Der wachsende Markt für gebrauchte E-Autos

Während die politische Debatte andauert, entwickelt sich der Markt in eine interessante Richtung. Eine Besonderheit des IRA war eine Ausnahmeregelung für geleaste Elektrofahrzeuge, die zu einem Boom im Leasinggeschäft führte. Diese Fahrzeuge kommen nun in großer Zahl auf den Gebrauchtwagenmarkt.

Zahlen zum US-Leasingmarkt

Laut Cox Automotive wurden seit 2023 in den USA rund 1,1 Millionen Elektrofahrzeuge geleast. Diese Leasingrückläufer erhöhen nun das Angebot an gebrauchten E-Autos erheblich.

Dieser Zustrom an Fahrzeugen führt zu sinkenden Preisen. Im August fiel der Preisunterschied zwischen einem gebrauchten E-Auto und einem gebrauchten Verbrenner auf nur noch 897 US-Dollar – ein Rekordtief. Die Verkäufe von gebrauchten E-Autos stiegen auf fast 41.000 Einheiten, was ihren Marktanteil auf 2,4 % erhöhte.

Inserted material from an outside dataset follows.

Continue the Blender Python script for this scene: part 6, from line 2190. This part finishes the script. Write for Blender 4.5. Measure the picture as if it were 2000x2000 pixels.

Für viele Käufer wird Elektromobilität im Gebrauchtwagensegment damit erstmals erschwinglich. Experten gehen davon aus, dass der langfristige Trend trotz politischer Unsicherheiten weiterhin in Richtung Elektrifizierung zeigt. Fallende Batteriekosten, neue Technologien und der Aufbau einer heimischen Lieferkette werden diese Entwicklung voraussichtlich weiter vorantreiben.